A eight-way scrolling
shoot 'em up (with
puzzle elements) by
Treasure for the
Nintendo64 and
Dreamcast.
The N64 version was the original, and was released only in Japan with a print run of 10 000 units. The Dreamcast version was also release in America and Europe under the name Bangai-o. There are a number of differences between the two versions, the most significant being that in the N64 version, the smartbomb meter is filled by collecting fruit, whereas on the Dreamcast, it fills as you cause explosions.
Since I only have access to the Dreamcast version, that is the version that this writeup will concentrate on. Feel free to add something below regarding the N64 version.
Bangaioh is, to begin with, like a side on Robotron. You control your character using the D-pad, and shoot in eight directions using the ABXY buttons. Pressing in any particular direction activates a thruster, double tap for dash, and if you leave the controls untouched, you'll fall back to the ground. The puzzle elements really aren't that complicated, usually just being a case of shooting, or not shooting the correct destructable blocks, or getting through some exit before a trail of exploding bombs seals your path.
You have two modes of fire, represented by the two characters flying the mobile suit that you control. Riki mode gives you homing missiles, while Mami mode gives you lasers that rebound off the walls (best for confined areas). The L trigger is used to switch between the two modes. Like any good shoot 'em up, Bangaioh has a smartbomb. In fact, the smartbomb is really the key to getting anywhere in the game. Activated using the R trigger, it fires the currently selected weapon in all directions. At its least powerful, forty shots are fired. But the more enemies and enemy bullets in your vicinity, the more shots you fire. Up to 400 of them. Although the screen is often totally filled with bullets and enemies, Bangaioh isn't really a bullet dodging game. Instead, it encourages you to be suicidal. Waiting until there's a hundred enemy shots within inches of your armour, totally surrounded by badguys, then unleashing the mother of all smartbombs, totally obliterating all in its path, resulting in a crescendo of explosions that fill your perception. At the top of the screen, a count of the number of symaltaneous explosions is kept, and at the end of each level, you are told the highest that this count got to, and given a bonus accordingly. Once the dust settles, your reward awaits in the form of fruit (bonus points obviously), and health power-ups. The more explosions you created, the more valuable the fruit that's left behind, and the more health refills you get.

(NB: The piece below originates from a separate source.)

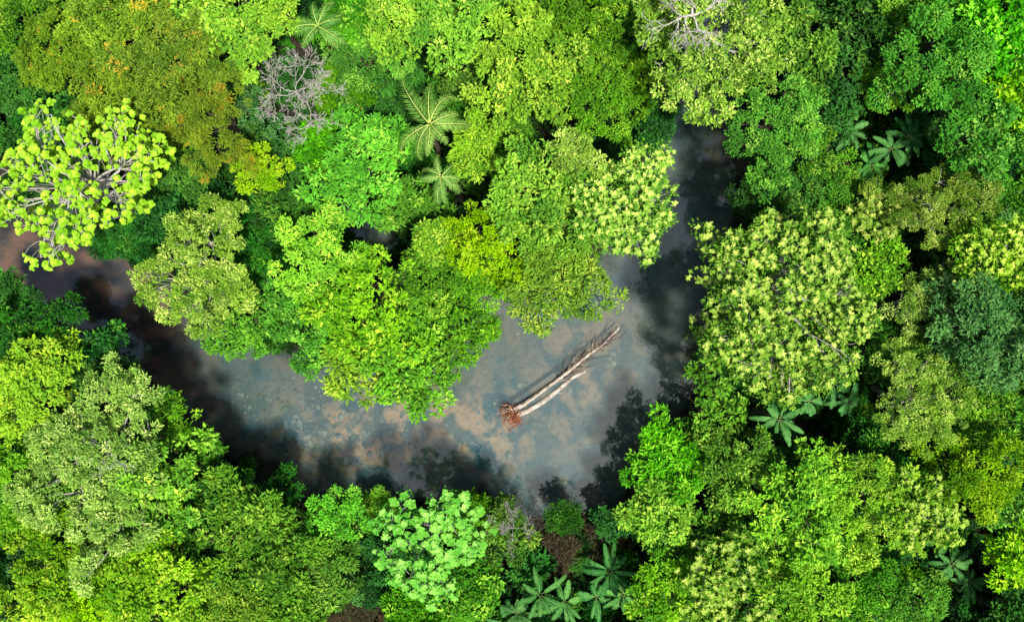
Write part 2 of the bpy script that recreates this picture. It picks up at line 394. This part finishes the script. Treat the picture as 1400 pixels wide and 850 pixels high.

There is an object to Bangaioh, and that is to get to the end of each level, and kill the boss. But like in so many games these days, that's just a structure around which the real game is formed. The one where you have to wait till the enemy bullets are just a little closer, or there's just a few more baddies on the screen, where you know you want those extra explosions.
Everything in Bangaioh is rather tiny. The reasoning behind this is so they could fit as much carnage on screen as possible. There's nothing like seeing 400 guided missiles arcing wildly about the screen, dashing towards their chosen targets, and the massive amounts of destruction that ensues. Anyone who calls these SNES graphics is talking bollocks. There's no way a SNES could handle this amount of sprites.
A small mention has to go to the suitably weird conversations that your treated to at the info stations and upon meeting the bosses. They're full of the usual Treasure humour, and self-referential jokes about 2D shoot 'em ups. No one is quite sure if the stilted broken English is a deliberate parody of the dialogue in these games, or just the result of poor translation; but you get the distinct impression that the creators of this game are a nostalgic bunch.
As an aside, it should be noted that because this game was selling for £10 in the UK for most of 2001, it's one of the games that almost all UK Dreamcast owners have in their collection. And quite rightly, because it continues the Treasure tradition of bringing new ideas to the shoot 'em up genre, and succeeds in creating an amazing experience once the concept snaps into place.
The title translates as "Exploding Invincible Bangaioh" apparently.